Mistakes that you commit on specific kinds of days are easier to fix. You just need to recognize the kind of day that triggers an avalanche of mistakes. Are you shorting your way to the top on a Spike and channel day? Once you see the channel stop trading or only take with-channel trades. Put a post-it note on your monitor that warns: "Watch for channel!" if you must. Are you buying every bull breakout in a strong bear? Fade the breakout instead.
A genuine setup that you would take otherwise that just happened to go against you is not a mistake. That's part of trading. But you should keep track of this separately. This information allows you to select setups that are best for you and you should choose only the top 2 in the beginning and add others slowly as your trading improves.
Friday, July 1, 2011
Spike and Channel day
Good traders know the rules, while great traders also know the exceptions to these rules. One of the exceptions to trading barbwire is entering on shallow pullbacks in a very strong soft trend.

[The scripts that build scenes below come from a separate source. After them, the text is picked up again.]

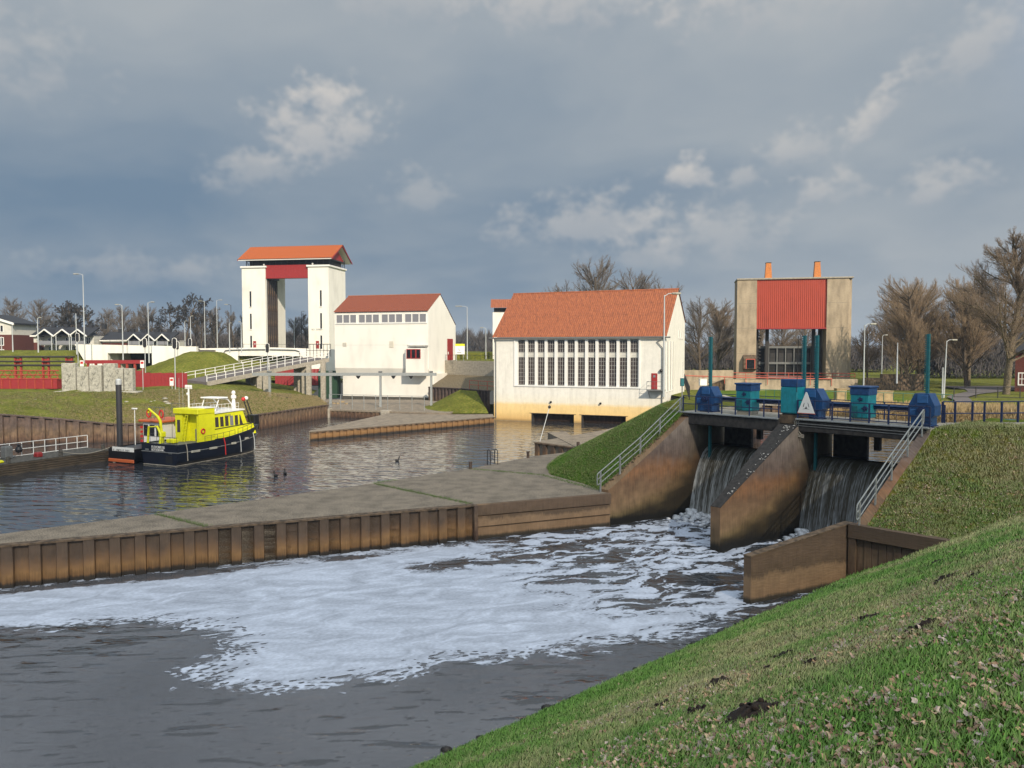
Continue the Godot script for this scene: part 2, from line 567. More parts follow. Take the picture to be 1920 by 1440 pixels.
func sky_colour(d: Vector3, base: FastNoiseLite, fine: FastNoiseLite, puffs: Array) -> Color:
	# stratocumulus deck: slate underneath towards the horizon, pale grey overhead, brighter on the sunny side
	var el := asin(clampf(d.y, -1, 1))
	var t := clampf(el / 0.5, 0, 1)
	var ax := atan2(d.x, -d.z)
	var q := V(d.x, maxf(d.y, 0) * 2.6, d.z) / (0.35 + maxf(d.y, 0.0))
	var a := base.get_noise_3dv(q)
	var b := fine.get_noise_3dv(q + V(a, a, a) * 0.3)
	var dark := lin(123, 142, 161)
	var pale := lin(178, 183, 186)
	var k := 0.22 + 0.5 * smoothstep(0.2, 0.95, t) + 0.5 * a + 0.2 * b
	k += 0.28 * exp(-pow((ax - 0.42) / 0.35, 2)) * (1.0 - t * 0.6) + 0.32 * exp(-el * 14.0)
	k -= 0.22 * exp(-pow((el - 0.17) / 0.12, 2)) * smoothstep(0.35, -0.25, ax)
	var c := dark.lerp(pale, clampf(k, -0.12, 1.15))
	c = c.lerp(lin(150, 176, 214), 0.5 * exp(-pow((ax - 0.70) / 0.10, 2) - pow((el - 0.33) / 0.09, 2)))
	for p in puffs:
		var dx: float = (ax - p[0]) / p[2]
		var dy: float = (el - p[1]) / p[3]
		if absf(dx) < 2.5 and absf(dy) < 2.5:
			dy -= dx * p[5]
			var body := 1.0 - sqrt(dx * dx + dy * dy * (2.2 if dy < 0 else 1.0)) + 0.85 * fine.get_noise_3d(ax * 9.0, el * 13.0, 3.1) + 0.35 * fine.get_noise_3d(ax * 30.0, el * 40.0, 9.0)
			c = c.lerp(lin(208, 204, 199).lerp(lin(168, 173, 180), clampf(0.35 - dy * 0.9, 0, 1)), clampf(smoothstep(-0.15, 0.95, body) * p[4] * 0.95, 0, 1))
	# towards the sun and overhead the deck is thinner and brighter
	var sunny := clampf(d.dot(V(0.35, 0.5, 0.79)), 0, 1)
	return c * (1.0 + 2.2 * pow(sunny, 2.0) + 1.1 * smoothstep(0.45, 1.2, el))


func make_sky() -> Sky:
	var base := noise(101, 0.9, 5)
	var fine := noise(102, 2.4, 5)
	# azimuth, elevation, half width, half height, strength, lean
	var puffs := [[-0.245, 0.262, 0.085, 0.055, 0.75, 0.15], [-0.235, 0.30, 0.035, 0.03, 0.75, 0.0], [-0.32, 0.21, 0.06, 0.035, 0.4, 0.4], [-0.12, 0.195, 0.045, 0.035, 0.35, 0.0], [0.22, 0.214, 0.04, 0.024, 0.85, 0.0], [0.285, 0.205, 0.03, 0.028, 0.4, 0.5],
		[0.385, 0.187, 0.045, 0.03, 0.6, 0.0], [0.505, 0.182, 0.05, 0.03, 0.6, 0.2], [0.425, 0.258, 0.035, 0.035, 0.8, 0.9], [0.35, 0.236, 0.06, 0.03, 0.5, 0.4], [0.53, 0.315, 0.08, 0.05, 0.45, 0.5], [0.10, 0.155, 0.13, 0.045, 0.5, 0.1], [0.26, 0.14, 0.10, 0.05, 0.38, 0.0],
		[0.05, 0.425, 0.13, 0.07, 0.75, 0.0], [0.29, 0.43, 0.10, 0.08, 0.7, 0.3], [-0.62, 0.30, 0.12, 0.08, 0.4, 0.0], [-0.13, 0.42, 0.12, 0.06, 0.35, 0.0], [0.42, 0.40, 0.2, 0.06, 0.35, 0.2], [-0.45, 0.09, 0.13, 0.025, 0.3, 0.0], [0.17, 0.115, 0.07, 0.03, 0.3, 0.0]]
	var w := 1024
	var h := 512
	var im := Image.create(w, h, false, Image.FORMAT_RGBF)
	for j in h:
		var el := (0.5 - (j + 0.5) / h) * PI
		for i in w:
			if el < -0.02:
				im.set_pixel(i, j, Color(0.10, 0.10, 0.09))
				continue
			var az := (i + 0.5) / w * TAU
			im.set_pixel(i, j, sky_colour(V(sin(az) * cos(el), sin(el), -cos(az) * cos(el)), base, fine, []))
	im.resize(3072, 1536, Image.INTERPOLATE_CUBIC)
	for j in range(420, 790):
		var el := (0.5 - (j + 0.5) / 1536.0) * PI
		for i in range(-400, 400):
			var az := (i + 0.5) / 3072.0 * TAU
			im.set_pixel(posmod(i, 3072), j, sky_colour(V(sin(az) * cos(el), maxf(sin(el), 0.0), -cos(az) * cos(el)), base, fine, puffs))
	var pm := PanoramaSkyMaterial.new()
	pm.panorama = ImageTexture.create_from_image(im)
	var s := Sky.new()
	s.sky_material = pm
	return s


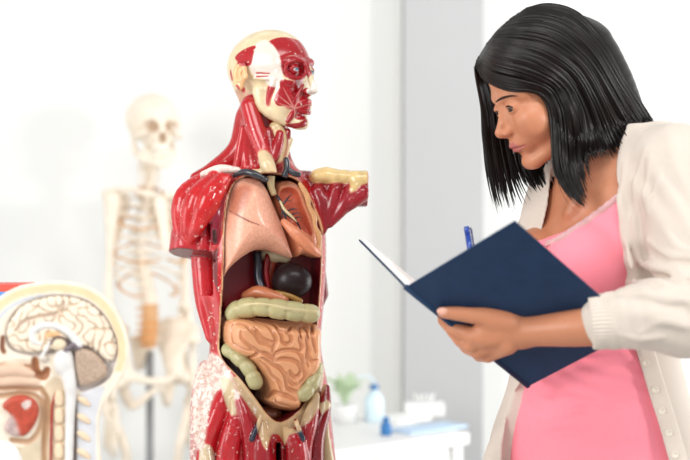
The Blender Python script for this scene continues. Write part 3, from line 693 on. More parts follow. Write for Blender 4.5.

Normally, I prefer deep pullbacks because they provide the best opportunity for a swing entry. However on a Spike and Channel (SC) day, its best to hold as long as you can. When the spike is strong (entry bar to 1st pullback, b4-b7) and the pullback is shallow (b8-10, about 1/3 of the large bar), there is a very good chance of a SC day. The stronger the spike and the shallower the pullback, the higher the chances of a channel running to the end of the day.
If you entered before the spike, it makes perfect sense to take out most of your profits near the top of the spike and optionally keep one runner to the end of the day. If you missed the breakout, you should enter on the first 2 legged pb (b10 or b20)
SC days are often soft trends and give small bars and very tiny pullbacks. Typically pullbacks are only a tick or two below the previous bars. This is one of the few opportunities to buy the low of any bar that would be L2 on limit. Once your are in, you should hold as long as there is no close below the ema. Note that technically almost every pullback is barbwire in a soft trend and you can buy above every failed L2 (b20,b29,b40) if you are not comfortable buying limit on the L2 breakout.